Filter this data down to the lines that hold "parts", and copy them.
* Begin RAW DATA *
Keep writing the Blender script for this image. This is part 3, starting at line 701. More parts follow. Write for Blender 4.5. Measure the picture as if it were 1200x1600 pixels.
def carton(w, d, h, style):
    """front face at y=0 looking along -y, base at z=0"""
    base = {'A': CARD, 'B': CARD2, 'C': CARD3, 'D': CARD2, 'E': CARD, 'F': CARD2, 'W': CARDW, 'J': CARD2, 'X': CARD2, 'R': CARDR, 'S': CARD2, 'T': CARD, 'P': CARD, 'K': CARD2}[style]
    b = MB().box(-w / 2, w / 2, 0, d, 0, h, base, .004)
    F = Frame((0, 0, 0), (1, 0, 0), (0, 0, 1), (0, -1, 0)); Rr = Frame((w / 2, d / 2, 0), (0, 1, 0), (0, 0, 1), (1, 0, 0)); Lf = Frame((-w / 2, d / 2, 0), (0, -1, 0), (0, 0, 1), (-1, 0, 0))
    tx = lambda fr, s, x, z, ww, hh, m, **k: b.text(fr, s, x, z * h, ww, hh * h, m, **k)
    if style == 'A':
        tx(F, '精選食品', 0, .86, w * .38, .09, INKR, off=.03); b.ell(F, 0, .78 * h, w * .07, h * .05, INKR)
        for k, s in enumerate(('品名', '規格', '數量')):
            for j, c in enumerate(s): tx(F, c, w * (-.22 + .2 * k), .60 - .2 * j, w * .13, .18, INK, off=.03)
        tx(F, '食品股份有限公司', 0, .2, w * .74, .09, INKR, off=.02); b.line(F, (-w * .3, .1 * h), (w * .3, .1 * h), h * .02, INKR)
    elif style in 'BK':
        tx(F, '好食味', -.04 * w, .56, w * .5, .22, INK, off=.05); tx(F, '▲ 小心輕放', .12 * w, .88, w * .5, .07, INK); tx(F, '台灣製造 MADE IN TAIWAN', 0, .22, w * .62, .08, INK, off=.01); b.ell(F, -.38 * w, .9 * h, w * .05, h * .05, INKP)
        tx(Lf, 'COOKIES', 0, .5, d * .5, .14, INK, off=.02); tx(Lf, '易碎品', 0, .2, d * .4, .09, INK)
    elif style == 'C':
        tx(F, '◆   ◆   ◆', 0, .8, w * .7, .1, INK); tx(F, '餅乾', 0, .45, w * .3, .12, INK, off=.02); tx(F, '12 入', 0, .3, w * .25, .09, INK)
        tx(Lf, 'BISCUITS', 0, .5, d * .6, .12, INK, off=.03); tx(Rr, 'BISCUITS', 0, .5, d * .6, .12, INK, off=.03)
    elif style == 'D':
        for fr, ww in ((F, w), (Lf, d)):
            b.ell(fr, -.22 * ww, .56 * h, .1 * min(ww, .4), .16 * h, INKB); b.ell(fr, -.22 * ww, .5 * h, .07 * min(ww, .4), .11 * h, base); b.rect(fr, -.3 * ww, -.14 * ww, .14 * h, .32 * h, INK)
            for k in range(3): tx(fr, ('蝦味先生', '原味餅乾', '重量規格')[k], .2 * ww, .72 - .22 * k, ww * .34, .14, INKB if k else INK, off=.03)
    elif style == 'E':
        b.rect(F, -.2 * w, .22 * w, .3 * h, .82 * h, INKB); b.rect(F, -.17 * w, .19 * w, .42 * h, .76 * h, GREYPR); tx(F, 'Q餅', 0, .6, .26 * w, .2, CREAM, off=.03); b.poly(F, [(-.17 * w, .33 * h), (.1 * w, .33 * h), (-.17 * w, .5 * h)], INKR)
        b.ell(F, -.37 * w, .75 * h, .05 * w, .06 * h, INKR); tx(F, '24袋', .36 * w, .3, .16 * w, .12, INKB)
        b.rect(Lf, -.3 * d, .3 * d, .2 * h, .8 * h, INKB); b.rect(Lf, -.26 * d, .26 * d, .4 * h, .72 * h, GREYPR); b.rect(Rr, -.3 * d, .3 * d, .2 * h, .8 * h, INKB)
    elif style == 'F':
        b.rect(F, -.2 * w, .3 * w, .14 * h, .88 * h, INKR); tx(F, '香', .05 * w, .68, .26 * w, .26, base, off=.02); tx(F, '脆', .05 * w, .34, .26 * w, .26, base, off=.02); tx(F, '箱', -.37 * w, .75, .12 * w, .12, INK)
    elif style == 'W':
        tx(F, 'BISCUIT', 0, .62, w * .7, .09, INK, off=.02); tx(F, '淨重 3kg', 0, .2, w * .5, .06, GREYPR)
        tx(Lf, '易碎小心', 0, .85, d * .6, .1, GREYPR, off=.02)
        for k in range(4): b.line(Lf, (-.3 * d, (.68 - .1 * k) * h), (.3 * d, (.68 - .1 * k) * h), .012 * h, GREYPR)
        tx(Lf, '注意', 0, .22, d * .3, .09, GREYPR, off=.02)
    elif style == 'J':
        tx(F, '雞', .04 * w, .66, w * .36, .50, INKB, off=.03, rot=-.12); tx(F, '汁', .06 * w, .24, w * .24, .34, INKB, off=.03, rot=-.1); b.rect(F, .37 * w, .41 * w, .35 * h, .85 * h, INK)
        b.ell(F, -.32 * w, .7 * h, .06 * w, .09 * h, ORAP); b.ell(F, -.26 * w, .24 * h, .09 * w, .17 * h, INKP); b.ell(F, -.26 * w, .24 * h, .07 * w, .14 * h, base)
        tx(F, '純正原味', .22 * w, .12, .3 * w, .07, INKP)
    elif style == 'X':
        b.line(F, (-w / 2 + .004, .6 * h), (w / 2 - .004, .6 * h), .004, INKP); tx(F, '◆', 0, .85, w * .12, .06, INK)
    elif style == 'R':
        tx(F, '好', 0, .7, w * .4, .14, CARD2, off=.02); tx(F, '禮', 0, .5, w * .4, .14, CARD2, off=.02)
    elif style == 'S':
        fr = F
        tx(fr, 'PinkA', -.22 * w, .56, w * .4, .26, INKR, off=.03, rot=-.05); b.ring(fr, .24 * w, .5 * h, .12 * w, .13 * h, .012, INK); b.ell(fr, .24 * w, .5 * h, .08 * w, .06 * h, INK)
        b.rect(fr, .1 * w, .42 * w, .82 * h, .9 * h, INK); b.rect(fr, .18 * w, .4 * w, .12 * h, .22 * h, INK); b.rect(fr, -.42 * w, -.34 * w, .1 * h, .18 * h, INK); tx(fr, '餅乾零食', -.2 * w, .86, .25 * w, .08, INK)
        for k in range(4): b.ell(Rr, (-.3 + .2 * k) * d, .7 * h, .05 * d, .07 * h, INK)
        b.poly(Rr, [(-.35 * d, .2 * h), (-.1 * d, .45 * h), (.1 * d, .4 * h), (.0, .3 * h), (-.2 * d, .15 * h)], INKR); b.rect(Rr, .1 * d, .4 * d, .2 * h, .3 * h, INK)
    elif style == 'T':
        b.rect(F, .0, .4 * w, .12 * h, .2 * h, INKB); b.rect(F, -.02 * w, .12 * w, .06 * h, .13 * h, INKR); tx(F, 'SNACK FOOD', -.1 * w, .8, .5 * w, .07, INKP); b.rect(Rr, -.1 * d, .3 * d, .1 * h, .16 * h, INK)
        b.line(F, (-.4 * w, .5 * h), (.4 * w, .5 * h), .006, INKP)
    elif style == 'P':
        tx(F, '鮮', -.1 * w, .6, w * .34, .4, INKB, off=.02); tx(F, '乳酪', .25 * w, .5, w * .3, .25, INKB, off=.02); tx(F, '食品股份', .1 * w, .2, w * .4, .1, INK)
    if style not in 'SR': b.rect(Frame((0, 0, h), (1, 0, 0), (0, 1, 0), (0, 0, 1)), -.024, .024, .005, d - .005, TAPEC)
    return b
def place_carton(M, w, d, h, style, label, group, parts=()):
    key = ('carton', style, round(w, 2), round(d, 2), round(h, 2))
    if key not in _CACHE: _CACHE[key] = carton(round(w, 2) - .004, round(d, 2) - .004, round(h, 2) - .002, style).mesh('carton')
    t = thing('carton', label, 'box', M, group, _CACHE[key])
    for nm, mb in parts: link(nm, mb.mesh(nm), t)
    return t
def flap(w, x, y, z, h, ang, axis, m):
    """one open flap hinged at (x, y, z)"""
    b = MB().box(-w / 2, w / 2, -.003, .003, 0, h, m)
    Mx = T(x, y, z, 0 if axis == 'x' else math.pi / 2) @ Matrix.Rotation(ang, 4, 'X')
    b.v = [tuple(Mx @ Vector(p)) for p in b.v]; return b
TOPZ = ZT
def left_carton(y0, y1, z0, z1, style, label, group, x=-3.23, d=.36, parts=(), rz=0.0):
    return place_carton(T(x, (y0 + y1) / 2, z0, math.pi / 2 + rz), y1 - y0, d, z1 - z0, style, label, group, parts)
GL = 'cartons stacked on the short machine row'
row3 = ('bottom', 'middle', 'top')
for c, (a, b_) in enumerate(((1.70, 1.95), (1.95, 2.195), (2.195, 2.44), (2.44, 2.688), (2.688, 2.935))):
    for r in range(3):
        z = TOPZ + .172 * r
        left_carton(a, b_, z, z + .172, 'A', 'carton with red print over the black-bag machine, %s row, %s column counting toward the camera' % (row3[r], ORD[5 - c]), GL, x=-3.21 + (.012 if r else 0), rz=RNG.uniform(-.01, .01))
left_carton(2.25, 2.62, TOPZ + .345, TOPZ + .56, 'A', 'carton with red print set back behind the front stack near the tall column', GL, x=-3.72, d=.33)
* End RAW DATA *
RESULT OF THE TASK:
Keep writing the Blender script for this image. This is part 3, starting at line 701. More parts follow. Write for Blender 4.5. Measure the picture as if it were 1200x1600 pixels.
def place_carton(M, w, d, h, style, label, group, parts=()):
    for nm, mb in parts: link(nm, mb.mesh(nm), t)
def left_carton(y0, y1, z0, z1, style, label, group, x=-3.23, d=.36, parts=(), rz=0.0):
    return place_carton(T(x, (y0 + y1) / 2, z0, math.pi / 2 + rz), y1 - y0, d, z1 - z0, style, label, group, parts)